Living for Tolerance

Salzburger Nachrichten (04/23/2005)

In Search of the Jewish Philosopher David Oppenheim


For anyone who enjoys reading personal memoirs, this book is invaluable. That is, if one has patience because one needs it when reading the meticulously-researched book by Peter Singer, Pushing Time Away: My Grandfather and the Tragedy of Jewish Vienna. Just short of three hundred pages, Singer, one of the great American philosophers of bioethics in our time, describes the life of his grandfather, David Oppenheim, and his wife, Amalie.

Based upon a great number of letters to his wife, Amalie, as well as upon philosophical papers, Singer explores his family’s past with the thoroughness of an investigator, taking us back to Vienna before World War I.

For Peter Singer, David Oppenheim was a man he never knew. The classical scholar perished in a Nazi concentration camp in Theresienstadt. At the time, David Oppenheim was already an old man and suffered from diabetes. His wife, Amalie, survived and later wrote that her husband’s greatest comfort was knowing before his death that his two daughters, Kora and Doris, had escaped and started a new family in a new country, Australia.

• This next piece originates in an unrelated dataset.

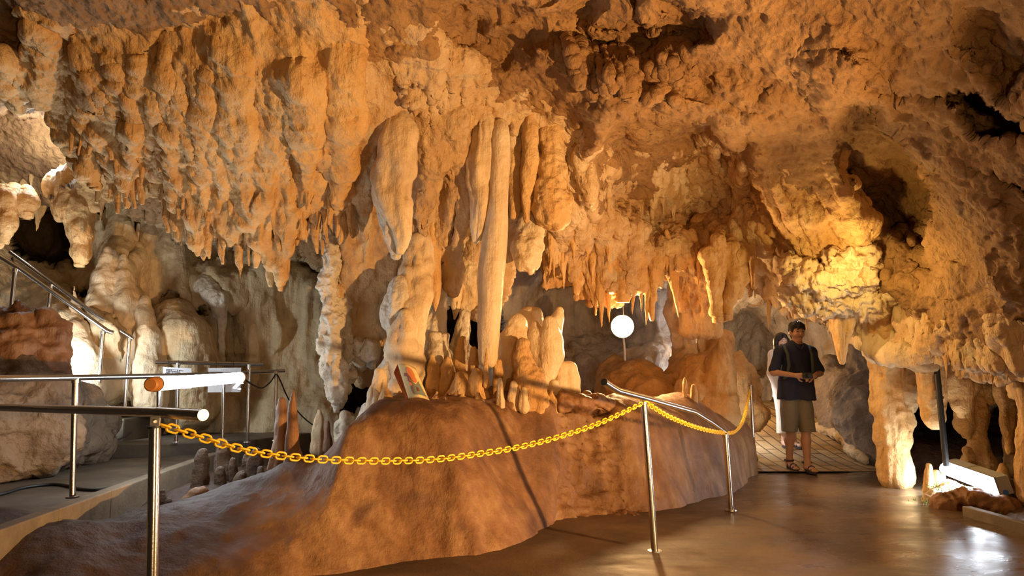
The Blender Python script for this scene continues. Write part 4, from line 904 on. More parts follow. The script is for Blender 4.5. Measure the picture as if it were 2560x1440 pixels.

Singer wrote: "Perhaps he was also able to find comfort in the stoic philosophy of Seneca and other philosophers of antiquity, which he loved..." This remark describes the real motivation of the modern-day philosopher, Peter Singer; namely, discovering something about the life of his grandfather.

David Oppenheim was a scholar of the classics from a distinguished, liberal Jewish family, who loved the philosophers of antiquity and admired Goethe and Schiller. He spoke fluent Latin and Ancient Greek and was a member of Sigmund Freud’s circle, "Mittwoch-Gesellschaft." Singer attempts to discover the precursors of his own thoughts in his grandfather’s works. He notices that both he and his grandfather want to understand the inner essence of man, "the secret of the human soul."

This journey of philosophical discovery lays bare interesting details of the rise of Psychoanalysis while depicting the life of Jewish Vienna between the Fin de Siècle and Nazi occupation.

The book about the extraordinary life of a liberal Jew married to a religious Jewess, has, apart from the tragic, also something comforting: Tolerance, then as today, is one of the noblest feelings of which humans are capable..

"What binds us pushes time away," he wrote to his beloved wife, Amalie.
MORAWEC, BARBARA Peter Singer: Mein Großvater, 296 pages, Europa Verlag, 2005.